Exercise inputs start

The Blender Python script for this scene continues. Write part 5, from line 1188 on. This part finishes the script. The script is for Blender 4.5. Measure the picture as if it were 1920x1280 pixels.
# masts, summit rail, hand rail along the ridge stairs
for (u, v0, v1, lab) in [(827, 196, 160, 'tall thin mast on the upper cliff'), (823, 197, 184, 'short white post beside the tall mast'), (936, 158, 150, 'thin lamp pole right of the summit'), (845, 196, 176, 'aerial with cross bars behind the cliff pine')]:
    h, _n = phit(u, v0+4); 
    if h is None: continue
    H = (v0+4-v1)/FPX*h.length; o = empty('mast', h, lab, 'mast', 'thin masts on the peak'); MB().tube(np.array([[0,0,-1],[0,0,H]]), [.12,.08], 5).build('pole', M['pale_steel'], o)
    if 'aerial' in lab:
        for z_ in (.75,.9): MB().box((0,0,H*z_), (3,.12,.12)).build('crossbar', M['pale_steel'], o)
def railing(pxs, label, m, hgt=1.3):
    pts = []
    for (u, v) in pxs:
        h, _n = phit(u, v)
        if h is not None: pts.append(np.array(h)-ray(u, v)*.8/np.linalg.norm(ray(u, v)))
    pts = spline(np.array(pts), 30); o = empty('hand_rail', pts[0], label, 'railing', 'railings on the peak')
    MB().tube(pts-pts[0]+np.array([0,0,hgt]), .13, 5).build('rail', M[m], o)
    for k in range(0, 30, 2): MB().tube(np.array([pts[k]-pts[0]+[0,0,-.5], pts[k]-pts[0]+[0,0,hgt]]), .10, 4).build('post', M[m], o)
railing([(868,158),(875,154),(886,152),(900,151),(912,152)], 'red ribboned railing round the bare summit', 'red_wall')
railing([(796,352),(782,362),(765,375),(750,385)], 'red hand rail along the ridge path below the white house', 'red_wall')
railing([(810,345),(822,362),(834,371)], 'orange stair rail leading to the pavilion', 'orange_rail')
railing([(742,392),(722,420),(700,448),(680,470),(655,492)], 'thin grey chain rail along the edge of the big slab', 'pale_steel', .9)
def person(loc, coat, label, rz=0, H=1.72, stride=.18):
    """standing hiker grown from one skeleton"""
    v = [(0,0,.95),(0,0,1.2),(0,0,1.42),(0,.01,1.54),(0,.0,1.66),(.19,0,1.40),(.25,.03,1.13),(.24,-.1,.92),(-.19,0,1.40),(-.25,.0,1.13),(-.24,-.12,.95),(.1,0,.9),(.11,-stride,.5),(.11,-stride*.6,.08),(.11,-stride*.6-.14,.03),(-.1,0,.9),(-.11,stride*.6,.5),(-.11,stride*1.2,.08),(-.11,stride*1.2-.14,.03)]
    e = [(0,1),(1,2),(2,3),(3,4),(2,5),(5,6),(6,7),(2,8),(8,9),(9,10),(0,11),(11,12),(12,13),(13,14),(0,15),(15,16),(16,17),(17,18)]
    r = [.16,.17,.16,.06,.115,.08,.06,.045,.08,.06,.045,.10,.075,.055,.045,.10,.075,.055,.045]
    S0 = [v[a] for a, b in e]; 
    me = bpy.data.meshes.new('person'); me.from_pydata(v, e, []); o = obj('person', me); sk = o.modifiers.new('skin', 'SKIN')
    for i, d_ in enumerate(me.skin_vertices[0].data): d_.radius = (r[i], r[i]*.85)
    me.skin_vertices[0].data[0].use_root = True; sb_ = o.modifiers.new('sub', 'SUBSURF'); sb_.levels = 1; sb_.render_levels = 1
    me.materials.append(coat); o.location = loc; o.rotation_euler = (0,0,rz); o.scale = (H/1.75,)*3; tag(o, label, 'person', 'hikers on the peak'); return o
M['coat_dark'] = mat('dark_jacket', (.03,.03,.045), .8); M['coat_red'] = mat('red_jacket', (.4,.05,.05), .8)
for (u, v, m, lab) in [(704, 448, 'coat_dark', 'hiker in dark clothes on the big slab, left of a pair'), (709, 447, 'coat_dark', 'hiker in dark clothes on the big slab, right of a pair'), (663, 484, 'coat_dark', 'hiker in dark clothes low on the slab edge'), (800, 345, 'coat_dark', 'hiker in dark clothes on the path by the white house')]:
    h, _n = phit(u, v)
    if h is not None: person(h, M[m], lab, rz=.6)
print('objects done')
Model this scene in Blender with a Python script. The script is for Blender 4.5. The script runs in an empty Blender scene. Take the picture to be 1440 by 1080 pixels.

Exercise inputs end

Do this: Retype the data in full and match it exactly.

Task response:
The Blender Python script for this scene continues. Write part 5, from line 1188 on. This part finishes the script. The script is for Blender 4.5. Measure the picture as if it were 1920x1280 pixels.
# masts, summit rail, hand rail along the ridge stairs
for (u, v0, v1, lab) in [(827, 196, 160, 'tall thin mast on the upper cliff'), (823, 197, 184, 'short white post beside the tall mast'), (936, 158, 150, 'thin lamp pole right of the summit'), (845, 196, 176, 'aerial with cross bars behind the cliff pine')]:
    h, _n = phit(u, v0+4); 
    if h is None: continue
    H = (v0+4-v1)/FPX*h.length; o = empty('mast', h, lab, 'mast', 'thin masts on the peak'); MB().tube(np.array([[0,0,-1],[0,0,H]]), [.12,.08], 5).build('pole', M['pale_steel'], o)
    if 'aerial' in lab:
        for z_ in (.75,.9): MB().box((0,0,H*z_), (3,.12,.12)).build('crossbar', M['pale_steel'], o)
def railing(pxs, label, m, hgt=1.3):
    pts = []
    for (u, v) in pxs:
        h, _n = phit(u, v)
        if h is not None: pts.append(np.array(h)-ray(u, v)*.8/np.linalg.norm(ray(u, v)))
    pts = spline(np.array(pts), 30); o = empty('hand_rail', pts[0], label, 'railing', 'railings on the peak')
    MB().tube(pts-pts[0]+np.array([0,0,hgt]), .13, 5).build('rail', M[m], o)
    for k in range(0, 30, 2): MB().tube(np.array([pts[k]-pts[0]+[0,0,-.5], pts[k]-pts[0]+[0,0,hgt]]), .10, 4).build('post', M[m], o)
railing([(868,158),(875,154),(886,152),(900,151),(912,152)], 'red ribboned railing round the bare summit', 'red_wall')
railing([(796,352),(782,362),(765,375),(750,385)], 'red hand rail along the ridge path below the white house', 'red_wall')
railing([(810,345),(822,362),(834,371)], 'orange stair rail leading to the pavilion', 'orange_rail')
railing([(742,392),(722,420),(700,448),(680,470),(655,492)], 'thin grey chain rail along the edge of the big slab', 'pale_steel', .9)
def person(loc, coat, label, rz=0, H=1.72, stride=.18):
    """standing hiker grown from one skeleton"""
    v = [(0,0,.95),(0,0,1.2),(0,0,1.42),(0,.01,1.54),(0,.0,1.66),(.19,0,1.40),(.25,.03,1.13),(.24,-.1,.92),(-.19,0,1.40),(-.25,.0,1.13),(-.24,-.12,.95),(.1,0,.9),(.11,-stride,.5),(.11,-stride*.6,.08),(.11,-stride*.6-.14,.03),(-.1,0,.9),(-.11,stride*.6,.5),(-.11,stride*1.2,.08),(-.11,stride*1.2-.14,.03)]
    e = [(0,1),(1,2),(2,3),(3,4),(2,5),(5,6),(6,7),(2,8),(8,9),(9,10),(0,11),(11,12),(12,13),(13,14),(0,15),(15,16),(16,17),(17,18)]
    r = [.16,.17,.16,.06,.115,.08,.06,.045,.08,.06,.045,.10,.075,.055,.045,.10,.075,.055,.045]
    S0 = [v[a] for a, b in e]; 
    me = bpy.data.meshes.new('person'); me.from_pydata(v, e, []); o = obj('person', me); sk = o.modifiers.new('skin', 'SKIN')
    for i, d_ in enumerate(me.skin_vertices[0].data): d_.radius = (r[i], r[i]*.85)
    me.skin_vertices[0].data[0].use_root = True; sb_ = o.modifiers.new('sub', 'SUBSURF'); sb_.levels = 1; sb_.render_levels = 1
    me.materials.append(coat); o.location = loc; o.rotation_euler = (0,0,rz); o.scale = (H/1.75,)*3; tag(o, label, 'person', 'hikers on the peak'); return o
M['coat_dark'] = mat('dark_jacket', (.03,.03,.045), .8); M['coat_red'] = mat('red_jacket', (.4,.05,.05), .8)
for (u, v, m, lab) in [(704, 448, 'coat_dark', 'hiker in dark clothes on the big slab, left of a pair'), (709, 447, 'coat_dark', 'hiker in dark clothes on the big slab, right of a pair'), (663, 484, 'coat_dark', 'hiker in dark clothes low on the slab edge'), (800, 345, 'coat_dark', 'hiker in dark clothes on the path by the white house')]:
    h, _n = phit(u, v)
    if h is not None: person(h, M[m], lab, rz=.6)
print('objects done')
Model this scene in Blender with a Python script. The script is for Blender 4.5. The script runs in an empty Blender scene. Take the picture to be 1440 by 1080 pixels.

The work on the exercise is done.